ライ麦畑でつかまえて
高校生の頃に初めてホールデン・コールフィールドと出会い、彼の旅に同行した。その後も、何度か彼とNYをほっつき歩いて、最近気づいたことがあるのでまとめようと思う。
端的に言えば、ホールデン・コールフィールドは、自分の出自を受け入れることの出来ない青年なのではないだろうか?

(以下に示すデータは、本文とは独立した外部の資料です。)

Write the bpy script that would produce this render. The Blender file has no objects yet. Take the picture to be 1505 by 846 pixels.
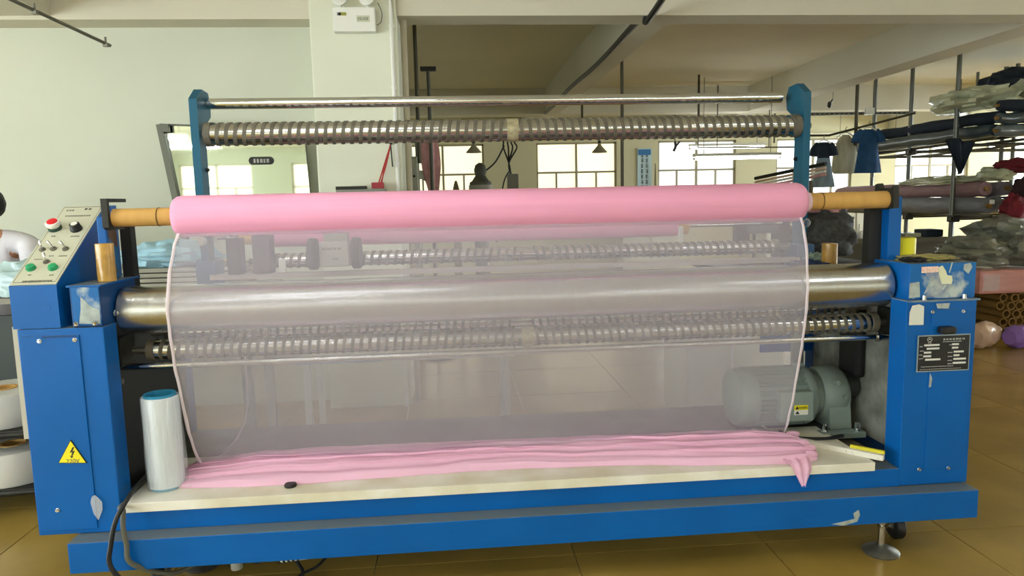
import bpy, bmesh, math, random
from mathutils import Vector, Matrix, noise
random.seed(7)
SC = bpy.context.scene
COL = SC.collection
PI = math.pi

# ------------------------------------------------------------------ camera
YAW, PITCH, ROLL, FPX = math.radians(4.66), math.radians(6.95), math.radians(1.32), 1040.0
CAM = Vector((0, -2.5, 1.43))
_cy, _sy, _cp, _sp = math.cos(YAW), math.sin(YAW), math.cos(PITCH), math.sin(PITCH)
FW = Vector((_sy*_cp, _cy*_cp, -_sp))
_rt = Vector((_cy, -_sy, 0)); _up = _rt.cross(FW)
RT = _rt*math.cos(ROLL) - _up*math.sin(ROLL)
UP = _up*math.cos(ROLL) + _rt*math.sin(ROLL)
cd = bpy.data.cameras.new('camera'); cam = bpy.data.objects.new('camera', cd); COL.objects.link(cam)
cd.sensor_width = 36; cd.lens = FPX/1505*36; cd.clip_start = 0.05; cd.clip_end = 100
cam.matrix_world = Matrix(((RT.x, UP.x, -FW.x, CAM.x), (RT.y, UP.y, -FW.y, CAM.y), (RT.z, UP.z, -FW.z, CAM.z), (0, 0, 0, 1)))
SC.camera = cam

# ------------------------------------------------------------------ light levels
W = bpy.data.worlds.new('world'); SC.world = W; W.use_nodes = True
W.node_tree.nodes['Background'].inputs[0].default_value = (0.75, 0.85, 1.0, 1)
W.node_tree.nodes['Background'].inputs[1].default_value = 0.6
FAR_WINDOW, NEAR_WINDOW, SIDE_WINDOW, RIGHT_FILL, TUBE = .9, 1.5, 9.6, 26.0, 42.0
SC.view_settings.view_transform = 'Standard'
try: SC.view_settings.look = 'None'
except Exception: pass
SC.view_settings.gamma = 1.0
SC.view_settings.use_curve_mapping = False
SC.view_settings.exposure = 0.4

def at(px, py, X=None, Y=None, Z=None):
    """point of the room seen at a photograph pixel, on the plane X=, Y= or Z="""
    d = FW + RT*((px-752.5)/FPX) + UP*((423-py)/FPX)
    t = (X-CAM.x)/d.x if X is not None else (Y-CAM.y)/d.y if Y is not None else (Z-CAM.z)/d.z
    return CAM + d*t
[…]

すなわちユダヤ人であるということを。実際、ホールデンが嫌うものをあげていくと、ユダヤ人のイメージに結びつく。
①ハリウッド映画
②金儲け
③人生をゲームに例えられること
①のハリウッド映画はアメリカに移民してきたユダヤ人が作った産業であるし、②の金儲けは自身の父親が高給取りの弁護士なことや虚飾に彩られた学校運営にいかりをぶちまける。この金儲けのイメージは長くユダヤ人に持たれていたネガティブなイメージである。また、③においては「勝った方のチームに入れたらいいけど、負けた方に入れられたらどうなる?」という台詞で批判されている。これは、そのままユダヤ教の選民思想に対する批判なのではないか?

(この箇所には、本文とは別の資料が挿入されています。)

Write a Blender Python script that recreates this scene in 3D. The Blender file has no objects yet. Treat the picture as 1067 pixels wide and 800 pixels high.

作者のJ.D.サリンジャーはアメリカ生まれのユダヤ人であるし、もう一つの代表作である連作の「グラース・サーガ」の作品群も、ユダヤ人一家を主人公にしたものだ。ホールデンは自身をアイルランド系だと称しているが、恐らくユダヤ人の血が入っているのではないか?

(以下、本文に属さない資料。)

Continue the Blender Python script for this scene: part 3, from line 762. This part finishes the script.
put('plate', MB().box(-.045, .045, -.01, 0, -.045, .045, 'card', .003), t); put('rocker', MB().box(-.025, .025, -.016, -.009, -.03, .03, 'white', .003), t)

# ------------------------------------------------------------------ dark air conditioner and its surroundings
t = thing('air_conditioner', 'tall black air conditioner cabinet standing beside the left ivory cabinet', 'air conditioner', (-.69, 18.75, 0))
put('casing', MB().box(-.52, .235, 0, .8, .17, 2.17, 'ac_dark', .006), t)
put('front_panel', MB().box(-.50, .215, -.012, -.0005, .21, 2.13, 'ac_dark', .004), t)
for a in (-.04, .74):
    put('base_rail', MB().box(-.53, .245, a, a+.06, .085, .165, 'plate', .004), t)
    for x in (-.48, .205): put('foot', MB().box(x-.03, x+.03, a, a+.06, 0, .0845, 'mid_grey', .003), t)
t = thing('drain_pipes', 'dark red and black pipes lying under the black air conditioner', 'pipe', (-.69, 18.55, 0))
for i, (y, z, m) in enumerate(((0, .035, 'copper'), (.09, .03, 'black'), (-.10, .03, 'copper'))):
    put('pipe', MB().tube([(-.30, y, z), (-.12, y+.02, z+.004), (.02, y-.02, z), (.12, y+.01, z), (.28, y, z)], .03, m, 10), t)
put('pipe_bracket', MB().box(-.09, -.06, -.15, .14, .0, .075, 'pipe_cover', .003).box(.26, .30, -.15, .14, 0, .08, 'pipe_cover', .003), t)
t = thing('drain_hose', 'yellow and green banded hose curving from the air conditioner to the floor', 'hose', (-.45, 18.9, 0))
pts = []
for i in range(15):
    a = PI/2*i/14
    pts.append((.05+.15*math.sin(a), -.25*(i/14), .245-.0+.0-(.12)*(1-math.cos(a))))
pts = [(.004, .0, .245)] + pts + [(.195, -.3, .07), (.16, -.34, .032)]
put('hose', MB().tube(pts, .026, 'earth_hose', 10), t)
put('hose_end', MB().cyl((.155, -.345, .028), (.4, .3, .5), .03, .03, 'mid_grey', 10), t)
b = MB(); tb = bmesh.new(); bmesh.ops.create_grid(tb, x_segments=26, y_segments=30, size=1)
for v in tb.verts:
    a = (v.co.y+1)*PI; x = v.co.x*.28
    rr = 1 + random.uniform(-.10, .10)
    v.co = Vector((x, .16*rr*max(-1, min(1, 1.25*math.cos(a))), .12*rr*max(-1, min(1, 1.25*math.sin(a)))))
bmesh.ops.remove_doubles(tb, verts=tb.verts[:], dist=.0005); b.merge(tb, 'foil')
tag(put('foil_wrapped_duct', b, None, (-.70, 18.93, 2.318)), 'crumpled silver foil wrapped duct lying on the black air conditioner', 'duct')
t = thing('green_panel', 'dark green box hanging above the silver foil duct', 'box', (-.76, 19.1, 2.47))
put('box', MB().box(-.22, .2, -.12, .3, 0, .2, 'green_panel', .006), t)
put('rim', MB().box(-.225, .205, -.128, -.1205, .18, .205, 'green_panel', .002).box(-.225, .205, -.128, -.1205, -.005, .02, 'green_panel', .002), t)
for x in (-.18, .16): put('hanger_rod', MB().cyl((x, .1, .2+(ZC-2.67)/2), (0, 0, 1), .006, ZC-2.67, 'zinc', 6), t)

そうだとすると、何故、彼は受け入れることが出来ないのか?
「グラース・サーガ」の中で「小舟のほとりで」という小説がある。その中では、まだ幼い男の子が、乳母からユダヤ人差別を受け傷つくという内容であり、このようなことがホールデンにもあったのではないか?
もう一つ重要なことはホールデンが本を読む青年であることだ。ヨーロッパやアメリカの名作と言われる古典文学の中には、差別的なイメージによるユダヤ人が出てくる。例えば「ヴェニスの商人」のシャイロックや「オリバー・ツイスト」のスリの頭目フェイギン、また「罪と罰」の金貸しの老婆など、そういった人物たちが出てくる度に彼は傷つくのではないか? よく「本を読みなさい」と言われるが一部の民族や人種にとっては苦痛を伴うものであったりする。
勿論、彼が青年期の「大人になること」で悩んでいたり、周囲とのコミュニケーションで苦しんでいるのは分かっているが、彼の根底にはこういった出自に対するやるせない、どうしようもない思いがあったのではないか?
おしゃべりな人というのは自分の悲しみや苦悩を相手に悟らせないために、喋り続けることがある。「ライ麦畑でつかまえて」はこういった「信用ならない語り手」の物語なのではないか?